Entries with scene source code
--------------------------------

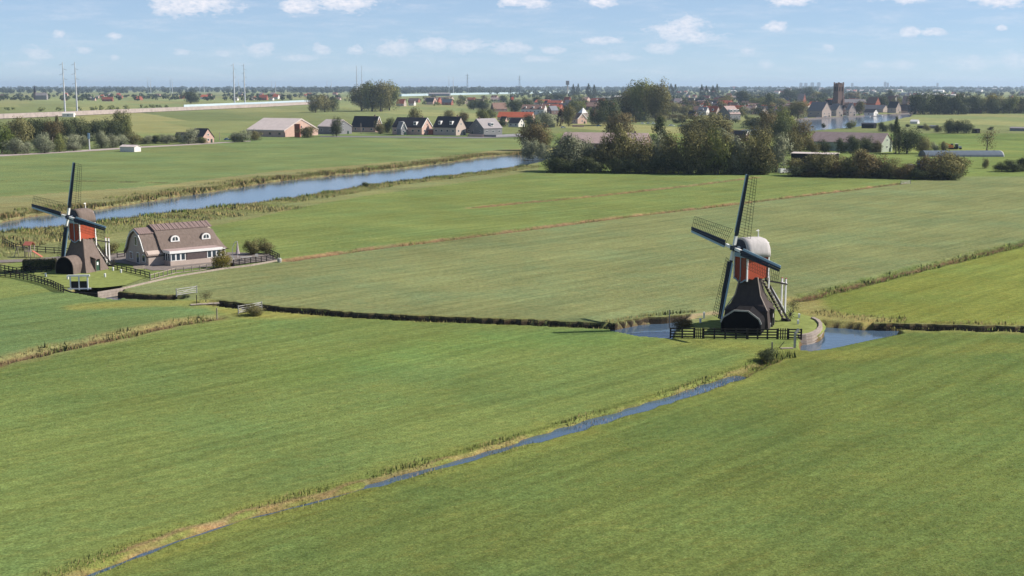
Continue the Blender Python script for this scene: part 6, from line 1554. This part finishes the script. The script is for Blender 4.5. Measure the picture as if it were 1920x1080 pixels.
wood('far_wood', 'hazy belt of far woods along the whole skyline', [(-300, 2200, 167, 169, 30, 700), (-300, 700, 169, 171, 27, 420), (-300, 640, 172, 176, 22, 300), (560, 980, 170, 174, 26, 330), (740, 1000, 174, 177, 18, 110), (960, 2200, 168, 171, 27, 760), (960, 2200, 171, 174, 17, 420), (1000, 1500, 173, 181, 12, 330), (1500, 2150, 172, 182, 12, 330), (-200, 640, 179, 190, 11, 330), (960, 1160, 176, 184, 12, 90), (1360, 1680, 182, 193, 11, 160), (1180, 1360, 184, 194, 10, 60)], 8, 'leaf_dark')
wood('polder_bushes', 'low far bushes in rows across the left polder', [(10, 240, 206, 210, 7, 24), (250, 320, 201, 204, 5, 14), (640, 960, 188, 194, 7, 22), (900, 1010, 186, 198, 9, 20), (740, 880, 189, 199, 6, 12), (1330, 1450, 196, 212, 8, 26), (1000, 1160, 196, 214, 8, 22), (1610, 1700, 190, 206, 8, 12)], 9, 'leaf_green')
# cows in the far polder
def cow(px, py, m_, lab):
    root = tag(MB().loft([[(-1.1, -.3, .7), (-1.1, .3, .7), (-1.1, .25, 1.4), (-1.1, -.25, 1.4)], [(.5, -.36, .62), (.5, .36, .62), (.5, .3, 1.45), (.5, -.3, 1.45)], [(1.0, -.2, .9), (1.0, .2, .9), (1.0, .15, 1.4), (1.0, -.15, 1.4)], [(1.7, -.12, .95), (1.7, .12, .95), (1.65, .1, 1.3), (1.65, -.1, 1.3)]]).build('cow', m_, loc=G(px, py)), lab, 'cow')
    for x in (-.9, .6):
        for s in (-.2, .2): block('leg', m_, root, (x, s, .36), (.14, .14, .75))
for i, x in enumerate((484, 488.5, 493)): cow(x, 193.5, 'tarred_boards', '%s of three dark cows grazing beside the railway' % ['left', 'middle', 'right'][i])

# ------------------------------------------------------------------ haze: the day's thin blue air
hz = MB(); S_ = 36000.0
hz.prism([(-S_, -4500, -4), (S_, -4500, -4), (S_, 31500, -4), (-S_, 31500, -4)], (0, 0, 115))
m = bpy.data.materials.new('haze'); m.use_nodes = True; MATS['haze'] = m
N, L = m.node_tree.nodes, m.node_tree.links
N.remove(N['Principled BSDF']); pv = N.new('ShaderNodeVolumePrincipled')
pv.inputs['Color'].default_value = (0.62, 0.80, 1.0, 1); pv.inputs['Density'].default_value = 5.5e-5; pv.inputs['Anisotropy'].default_value = 0.2
L.new(pv.outputs[0], N['Material Output'].inputs['Volume'])
ho = hz.build('haze', 'haze'); tag(ho, 'thin blue haze in the air over the polder', 'haze', kind='stuff')
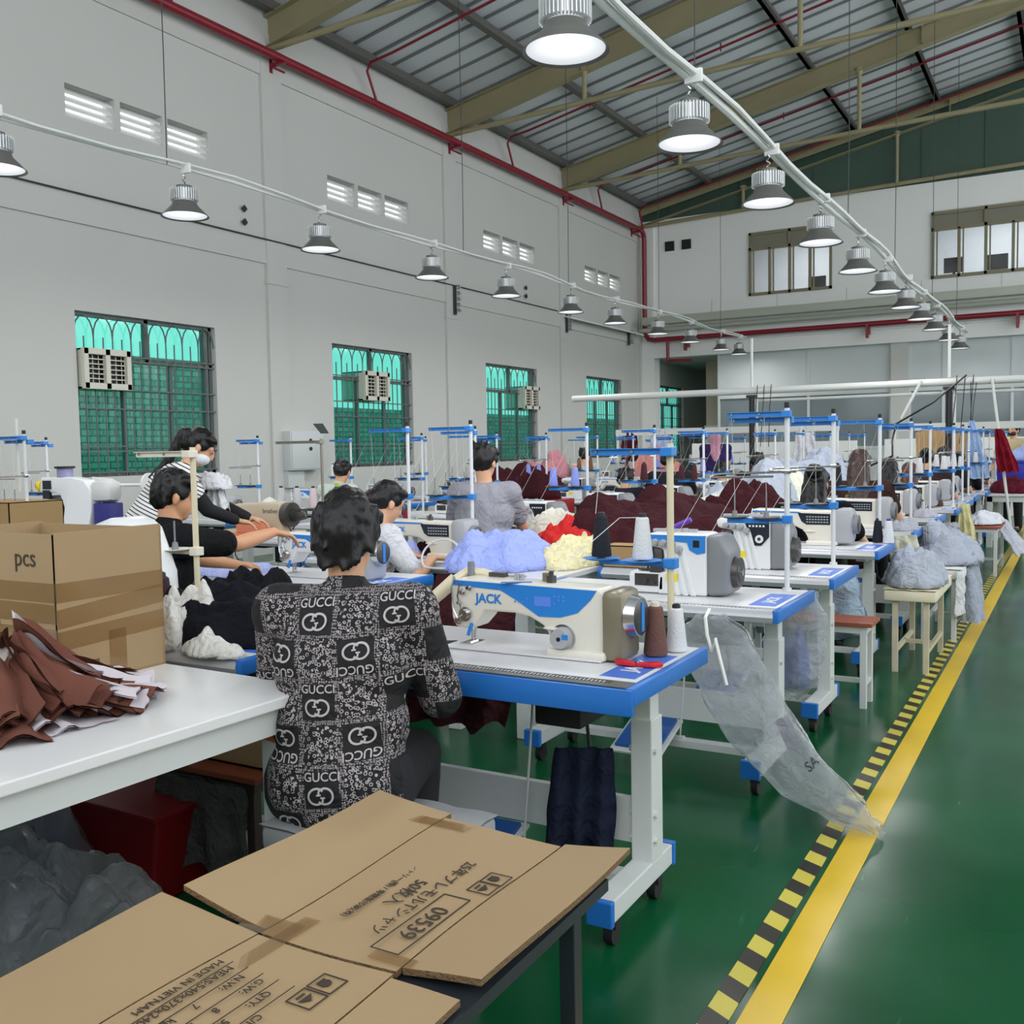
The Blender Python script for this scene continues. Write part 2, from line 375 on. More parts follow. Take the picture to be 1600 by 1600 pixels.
# --- lower back: aluminium and glass partition, white columns, recess in the far corner
M_part = mat('partition_panel', (196, 202, 202), .4, var=.03)
film(D.materials.new('partition_glass'), (.75, .82, .84, 1), .1, .08, srgb(186, 196, 200), .6); M_pg = D.materials['partition_glass']; MATS['partition_glass'] = M_pg
q = mbx(M_part); Y0 = BY+.1
q.bb((-7.95, Y0, 2.72), (RX+8, Y0+.08, 3.72)); q.bb((-7.95, Y0-.03, 2.6), (RX+8, Y0+.08, 2.74)); q.bb((-7.95, Y0, 0), (RX+8, Y0+.08, 1.32)); q.bb((-7.95, Y0-.02, 1.3), (RX+8, Y0+.1, 1.36))
for x in (-7.95, -5.72, -3.84, -3.42, -2.7, -1.3, .4, 2): q.bb((x-.03, Y0-.02, 0), (x+.03, Y0+.1, 3.72))
struct(q.obj('wall_partition', M_part, smooth=0), 'pale panelled partition below the upper back wall')
q = mbx(M_wall); q.bb((-3.82, Y0-.12, 0), (-3.44, Y0, 3.75)); struct(q.obj('column', M_wall, smooth=0), 'white column in front of the glazed partition')
for i, (x0, x1) in enumerate(((-7.9, -5.75), (-5.69, -3.87), (-3.39, -2.73), (-2.67, -1.33), (-1.27, .37), (.43, 2))):
    q = mbx(M_pg); q.bb((x0, Y0+.03, 1.37), (x1, Y0+.036, 2.6)); struct(q.obj('window_%d' % (8+i), M_pg), 'partition glass pane')
q = mbx(M_wall); q.bb((WX, 29.8, 0), (RX+8, 30, 3.72)); q.bb((-7.6, BY+1.8, 0), (-7.4, 29.8, 3.72)); struct(q.obj('wall_recess', M_wall, smooth=0), 'wall closing the recess in the far corner')
q = mbx(M_wall); q.bb((WX, BY+.25, 3.72), (RX+8, 30, 3.85)); struct(q.obj('ceiling', M_wall, smooth=0), 'low ceiling of the far corner recess')
mbg = mat('beige_column', (206, 192, 172), .7); q = mbx(mbg); q.bb((-8.9, BY+1.9, 0), (-8.35, BY+2.5, 3.72)); struct(q.obj('column', mbg, smooth=0), 'beige column inside the far corner recess')
T = mbx(M_white); T.bb((-8.85, BY+1.75, 1.5), (-8.45, BY+1.88, 1.95), .01); T.bb((-8.9, BY+1.72, 1.93), (-8.4, BY+1.9, 1.98)); tag(T.obj('switch_box', M_white), 'small white switch box on the beige column in the far corner', 'box')
# --- unseen low walls beside and behind the camera, left open above to admit fill light
q = mbx(M_wall); q.bb((RX+7.8, FY, 0), (RX+8, 30, 1.4)); struct(q.obj('wall_right', M_wall), 'low unseen far side wall, left open above to let in fill light')
q = mbx(M_wall); q.bb((WX, FY-.2, 0), (RX+8, FY, 2.6)); struct(q.obj('wall_front', M_wall), 'low unseen wall behind the camera, left open above for fill light')
# --- roof
mr = mat('roof_sheet', (205, 208, 210), .5, 0, var=.08, vscale=1)
nt, b, N, L = nodes(mr); tc = N('TexCoord'); sp = N('SeparateXYZ'); L(tc.outputs['Object'], sp.inputs[0])
pp = N('Math'); pp.operation = 'PINGPONG'; pp.inputs[1].default_value = .25; L(sp.outputs[1], pp.inputs[0]); lt = N('Math'); lt.operation = 'LESS_THAN'; lt.inputs[1].default_value = .025; L(pp.outputs[0], lt.inputs[0])
mx = N('Mix'); mx.data_type = 'RGBA'; mx.inputs[6].default_value = srgb(212, 216, 220); mx.inputs[7].default_value = srgb(120, 122, 124); L(lt.outputs[0], mx.inputs[0]); L(mx.outputs[2], b.inputs['Base Color'])
q = mbx(mr)
for a, b in ((WX-.4, 4), (4, RX+8.4)):
    q.quad([(a, FY-.3, roofz(a)), (b, FY-.3, roofz(b)), (b, 30, roofz(b)), (a, 30, roofz(a))])
    y = FY
    while y < BY:      # standing ribs
        q.box(((a+b)/2, y, (roofz(a)+roofz(b))/2-.015), (abs(b-a)*1.019, .05, .03), rot=rotm(0, -math.atan2(roofz(b)-roofz(a), b-a), 0)); y += .5
struct(q.obj('roof', mr, smooth=0), 'grey ribbed metal roof sheeting')
for i, x in enumerate((-9.85, -8.1, -6.35, -4.6, -2.85, -1.1, .65, 2.4, 3.9)):
    q = mbx(M_purlin); q.bb((x-.035, FY, roofz(x)-.19), (x+.035, BY+.1, roofz(x)-.035)); q.bb((x-.035, FY, roofz(x)-.19), (x+.09, BY+.1, roofz(x)-.17))
    tag(q.obj('roof_purlin', M_purlin, smooth=0), 'long dark roof purlin, %s up the slope from the side wall' % ['lowest', 'second', 'third', 'fourth', 'fifth', 'sixth', 'seventh', 'eighth', 'topmost'][i], 'purlin', 'roof purlins')['kind'] = 'structure'
for i, y in enumerate(BAY[1:]+[BY-.12]):
    if i == 4: continue
    nm = ['nearest', 'second', 'third', 'fourth', '', 'last, against the green sheeting'][i]
    T = thing('roof_truss', 'olive steel roof truss with pipe tie below, %s from the camera' % nm, 'truss', (0, y, 0), 0, 'roof trusses'); T['kind'] = 'structure'
    q = mbx(M_steel); s = .196
    def beam(x0, x1, dz0, dz1, t0, w):
        q.prism([(x0, roofz(x0)-dz0), (x1, roofz(x1)-dz0), (x1, roofz(x1)-dz1), (x0, roofz(x0)-t0)], -w/2, w/2)
    last = i == 5
    beam(WX+.02, 4, .19, .5 if not last else .3, .6 if not last else .35, .012)
    for d, (e0, e1) in ((.19, (.19, .19)), (.5, (.5, .6))):
        q.prism([(WX+.02, roofz(WX)-(e1)), (4, roofz(4)-e0), (4, roofz(4)-e0-.014), (WX+.02, roofz(WX)-e1-.014)], -.09, .09)
    for x in (-6.9, -2.6, -.6): q.box((x, 0, roofz(x)-.35), (.012, .17, .31))
    q.obj('rafter', M_steel, T, 0)
    q = mbx(M_steel); pts = [(WX+.03+k*(13.97/20), 0, 7.1+.30*sin(pi*k/40)) for k in range(21)]; q.tube(pts, .045, 10); q.obj('tie_pipe', M_steel, T)
    for x in (-7.25, -3.7, -.2):
        q = mbx(M_steel); z0 = 7.1+.3*sin((x+10)/28*pi); q.cyl((x, 0, z0), (x, 0, roofz(x)-.5), .04, n=10); q.lathe([(.045, 0), (.09, .12)], (x, 0, roofz(x)-.62), 10); q.obj('strut', M_steel, T)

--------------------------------

Restate each line from the start of the listing through the line bearing "['left', 'middle', 'right'][i])" word for word. Drop the pictures.

Continue the Blender Python script for this scene: part 6, from line 1554. This part finishes the script. The script is for Blender 4.5. Measure the picture as if it were 1920x1080 pixels.
wood('far_wood', 'hazy belt of far woods along the whole skyline', [(-300, 2200, 167, 169, 30, 700), (-300, 700, 169, 171, 27, 420), (-300, 640, 172, 176, 22, 300), (560, 980, 170, 174, 26, 330), (740, 1000, 174, 177, 18, 110), (960, 2200, 168, 171, 27, 760), (960, 2200, 171, 174, 17, 420), (1000, 1500, 173, 181, 12, 330), (1500, 2150, 172, 182, 12, 330), (-200, 640, 179, 190, 11, 330), (960, 1160, 176, 184, 12, 90), (1360, 1680, 182, 193, 11, 160), (1180, 1360, 184, 194, 10, 60)], 8, 'leaf_dark')
wood('polder_bushes', 'low far bushes in rows across the left polder', [(10, 240, 206, 210, 7, 24), (250, 320, 201, 204, 5, 14), (640, 960, 188, 194, 7, 22), (900, 1010, 186, 198, 9, 20), (740, 880, 189, 199, 6, 12), (1330, 1450, 196, 212, 8, 26), (1000, 1160, 196, 214, 8, 22), (1610, 1700, 190, 206, 8, 12)], 9, 'leaf_green')
# cows in the far polder
def cow(px, py, m_, lab):
    root = tag(MB().loft([[(-1.1, -.3, .7), (-1.1, .3, .7), (-1.1, .25, 1.4), (-1.1, -.25, 1.4)], [(.5, -.36, .62), (.5, .36, .62), (.5, .3, 1.45), (.5, -.3, 1.45)], [(1.0, -.2, .9), (1.0, .2, .9), (1.0, .15, 1.4), (1.0, -.15, 1.4)], [(1.7, -.12, .95), (1.7, .12, .95), (1.65, .1, 1.3), (1.65, -.1, 1.3)]]).build('cow', m_, loc=G(px, py)), lab, 'cow')
    for x in (-.9, .6):
        for s in (-.2, .2): block('leg', m_, root, (x, s, .36), (.14, .14, .75))
for i, x in enumerate((484, 488.5, 493)): cow(x, 193.5, 'tarred_boards', '%s of three dark cows grazing beside the railway' % ['left', 'middle', 'right'][i])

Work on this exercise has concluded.